GIVEN DATA

※

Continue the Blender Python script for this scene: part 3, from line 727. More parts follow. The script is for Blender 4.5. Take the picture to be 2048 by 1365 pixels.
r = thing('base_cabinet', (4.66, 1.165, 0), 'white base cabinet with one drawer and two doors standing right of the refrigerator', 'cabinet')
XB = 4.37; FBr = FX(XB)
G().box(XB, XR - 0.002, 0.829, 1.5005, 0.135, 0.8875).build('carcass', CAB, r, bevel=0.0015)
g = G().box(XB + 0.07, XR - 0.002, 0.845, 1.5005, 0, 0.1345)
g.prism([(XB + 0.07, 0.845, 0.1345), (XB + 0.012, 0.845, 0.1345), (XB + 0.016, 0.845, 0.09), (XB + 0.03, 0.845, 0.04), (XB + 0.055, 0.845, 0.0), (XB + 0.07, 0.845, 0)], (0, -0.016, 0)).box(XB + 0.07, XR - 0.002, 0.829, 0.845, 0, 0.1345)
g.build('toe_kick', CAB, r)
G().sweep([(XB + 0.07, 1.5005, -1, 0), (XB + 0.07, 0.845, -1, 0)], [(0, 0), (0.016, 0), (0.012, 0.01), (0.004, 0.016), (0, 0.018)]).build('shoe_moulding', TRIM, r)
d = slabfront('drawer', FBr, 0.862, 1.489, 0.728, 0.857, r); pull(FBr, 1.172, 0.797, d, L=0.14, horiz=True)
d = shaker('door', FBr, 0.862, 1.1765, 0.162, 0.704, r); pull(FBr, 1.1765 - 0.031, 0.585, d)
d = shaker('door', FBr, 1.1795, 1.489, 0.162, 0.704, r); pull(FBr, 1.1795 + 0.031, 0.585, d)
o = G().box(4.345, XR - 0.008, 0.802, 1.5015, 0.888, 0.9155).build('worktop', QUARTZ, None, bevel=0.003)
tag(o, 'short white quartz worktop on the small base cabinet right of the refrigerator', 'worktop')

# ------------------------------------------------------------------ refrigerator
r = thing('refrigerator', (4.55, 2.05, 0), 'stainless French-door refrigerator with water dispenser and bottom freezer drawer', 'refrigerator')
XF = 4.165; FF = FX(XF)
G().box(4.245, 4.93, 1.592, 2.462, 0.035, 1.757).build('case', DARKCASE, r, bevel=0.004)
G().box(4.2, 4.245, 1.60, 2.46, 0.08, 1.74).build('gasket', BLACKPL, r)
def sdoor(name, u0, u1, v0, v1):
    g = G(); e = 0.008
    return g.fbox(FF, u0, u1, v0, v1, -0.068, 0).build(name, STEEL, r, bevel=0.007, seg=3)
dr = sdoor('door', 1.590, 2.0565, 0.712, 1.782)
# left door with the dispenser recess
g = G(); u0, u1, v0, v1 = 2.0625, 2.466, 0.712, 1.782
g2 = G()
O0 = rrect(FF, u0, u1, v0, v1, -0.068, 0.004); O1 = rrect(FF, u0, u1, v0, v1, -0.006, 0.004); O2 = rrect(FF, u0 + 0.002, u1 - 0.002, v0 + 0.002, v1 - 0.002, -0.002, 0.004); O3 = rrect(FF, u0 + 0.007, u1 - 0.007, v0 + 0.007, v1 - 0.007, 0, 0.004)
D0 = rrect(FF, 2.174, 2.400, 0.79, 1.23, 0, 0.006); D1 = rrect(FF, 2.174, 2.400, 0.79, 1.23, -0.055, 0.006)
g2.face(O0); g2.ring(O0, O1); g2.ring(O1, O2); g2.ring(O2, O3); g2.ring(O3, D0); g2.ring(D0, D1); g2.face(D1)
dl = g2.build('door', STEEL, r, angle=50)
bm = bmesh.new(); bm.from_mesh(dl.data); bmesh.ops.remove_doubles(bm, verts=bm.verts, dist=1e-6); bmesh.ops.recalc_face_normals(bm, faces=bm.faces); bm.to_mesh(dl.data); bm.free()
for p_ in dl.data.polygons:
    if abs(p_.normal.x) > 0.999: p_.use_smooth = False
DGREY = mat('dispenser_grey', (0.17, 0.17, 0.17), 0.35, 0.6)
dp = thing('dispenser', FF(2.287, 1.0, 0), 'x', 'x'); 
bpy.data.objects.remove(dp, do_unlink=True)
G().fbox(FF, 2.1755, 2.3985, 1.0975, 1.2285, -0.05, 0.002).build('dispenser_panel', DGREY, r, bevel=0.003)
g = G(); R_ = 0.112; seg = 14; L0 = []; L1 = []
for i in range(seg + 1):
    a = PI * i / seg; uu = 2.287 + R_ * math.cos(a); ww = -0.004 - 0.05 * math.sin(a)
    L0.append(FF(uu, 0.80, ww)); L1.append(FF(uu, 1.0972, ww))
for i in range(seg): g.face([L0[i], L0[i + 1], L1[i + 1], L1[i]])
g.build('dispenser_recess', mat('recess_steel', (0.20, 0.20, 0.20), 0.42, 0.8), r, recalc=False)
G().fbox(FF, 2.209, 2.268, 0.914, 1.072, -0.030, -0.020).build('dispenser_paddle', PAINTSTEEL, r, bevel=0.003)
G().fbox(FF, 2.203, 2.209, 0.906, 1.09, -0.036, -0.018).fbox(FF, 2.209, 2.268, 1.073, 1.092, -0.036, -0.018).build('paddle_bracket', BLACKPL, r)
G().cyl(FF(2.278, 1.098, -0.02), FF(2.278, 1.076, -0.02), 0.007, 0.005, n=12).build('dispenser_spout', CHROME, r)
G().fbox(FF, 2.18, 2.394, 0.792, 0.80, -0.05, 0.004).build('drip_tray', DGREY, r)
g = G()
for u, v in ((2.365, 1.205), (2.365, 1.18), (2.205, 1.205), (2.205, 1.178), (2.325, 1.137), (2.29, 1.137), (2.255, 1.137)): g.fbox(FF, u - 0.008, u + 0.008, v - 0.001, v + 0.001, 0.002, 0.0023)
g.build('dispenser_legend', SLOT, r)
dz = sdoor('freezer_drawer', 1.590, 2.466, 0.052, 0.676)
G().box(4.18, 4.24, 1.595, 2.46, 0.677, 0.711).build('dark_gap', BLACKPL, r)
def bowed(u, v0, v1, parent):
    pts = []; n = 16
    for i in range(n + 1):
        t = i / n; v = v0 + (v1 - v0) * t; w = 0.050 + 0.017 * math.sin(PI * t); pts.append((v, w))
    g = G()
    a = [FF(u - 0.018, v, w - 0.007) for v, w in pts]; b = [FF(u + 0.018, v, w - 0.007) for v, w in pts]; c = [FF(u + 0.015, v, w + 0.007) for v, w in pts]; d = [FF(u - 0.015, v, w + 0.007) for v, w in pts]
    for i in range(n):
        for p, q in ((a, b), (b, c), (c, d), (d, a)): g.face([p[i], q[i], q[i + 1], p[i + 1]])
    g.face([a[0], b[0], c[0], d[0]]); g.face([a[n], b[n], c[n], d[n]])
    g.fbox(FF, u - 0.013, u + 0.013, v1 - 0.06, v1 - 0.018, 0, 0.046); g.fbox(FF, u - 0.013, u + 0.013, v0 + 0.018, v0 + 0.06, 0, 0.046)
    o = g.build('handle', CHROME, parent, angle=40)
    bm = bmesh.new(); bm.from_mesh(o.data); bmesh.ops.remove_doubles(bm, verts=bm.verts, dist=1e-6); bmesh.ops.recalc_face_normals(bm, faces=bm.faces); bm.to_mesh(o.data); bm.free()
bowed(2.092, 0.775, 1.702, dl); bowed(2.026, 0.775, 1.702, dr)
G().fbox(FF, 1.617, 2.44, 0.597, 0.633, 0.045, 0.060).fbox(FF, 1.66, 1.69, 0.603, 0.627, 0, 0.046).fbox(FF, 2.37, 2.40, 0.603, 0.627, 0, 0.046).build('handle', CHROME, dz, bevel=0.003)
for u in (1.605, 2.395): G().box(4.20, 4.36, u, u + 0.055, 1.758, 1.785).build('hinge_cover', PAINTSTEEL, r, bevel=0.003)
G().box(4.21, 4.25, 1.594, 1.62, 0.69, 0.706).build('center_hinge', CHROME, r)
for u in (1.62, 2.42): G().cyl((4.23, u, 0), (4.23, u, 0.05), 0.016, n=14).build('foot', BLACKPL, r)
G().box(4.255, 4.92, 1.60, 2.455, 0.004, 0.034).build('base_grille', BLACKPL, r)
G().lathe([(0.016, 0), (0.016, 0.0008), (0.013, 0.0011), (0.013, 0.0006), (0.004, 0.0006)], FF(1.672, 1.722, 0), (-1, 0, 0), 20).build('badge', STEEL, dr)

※

DIRECTIONS
Set down the lines above as they stand, starting with the first line and ending with the line that contains "tag(o, 'short white".

REPLY TO THE EXERCISE
Continue the Blender Python script for this scene: part 3, from line 727. More parts follow. The script is for Blender 4.5. Take the picture to be 2048 by 1365 pixels.
r = thing('base_cabinet', (4.66, 1.165, 0), 'white base cabinet with one drawer and two doors standing right of the refrigerator', 'cabinet')
XB = 4.37; FBr = FX(XB)
G().box(XB, XR - 0.002, 0.829, 1.5005, 0.135, 0.8875).build('carcass', CAB, r, bevel=0.0015)
g = G().box(XB + 0.07, XR - 0.002, 0.845, 1.5005, 0, 0.1345)
g.prism([(XB + 0.07, 0.845, 0.1345), (XB + 0.012, 0.845, 0.1345), (XB + 0.016, 0.845, 0.09), (XB + 0.03, 0.845, 0.04), (XB + 0.055, 0.845, 0.0), (XB + 0.07, 0.845, 0)], (0, -0.016, 0)).box(XB + 0.07, XR - 0.002, 0.829, 0.845, 0, 0.1345)
g.build('toe_kick', CAB, r)
G().sweep([(XB + 0.07, 1.5005, -1, 0), (XB + 0.07, 0.845, -1, 0)], [(0, 0), (0.016, 0), (0.012, 0.01), (0.004, 0.016), (0, 0.018)]).build('shoe_moulding', TRIM, r)
d = slabfront('drawer', FBr, 0.862, 1.489, 0.728, 0.857, r); pull(FBr, 1.172, 0.797, d, L=0.14, horiz=True)
d = shaker('door', FBr, 0.862, 1.1765, 0.162, 0.704, r); pull(FBr, 1.1765 - 0.031, 0.585, d)
d = shaker('door', FBr, 1.1795, 1.489, 0.162, 0.704, r); pull(FBr, 1.1795 + 0.031, 0.585, d)
o = G().box(4.345, XR - 0.008, 0.802, 1.5015, 0.888, 0.9155).build('worktop', QUARTZ, None, bevel=0.003)
tag(o, 'short white quartz worktop on the small base cabinet right of the refrigerator', 'worktop')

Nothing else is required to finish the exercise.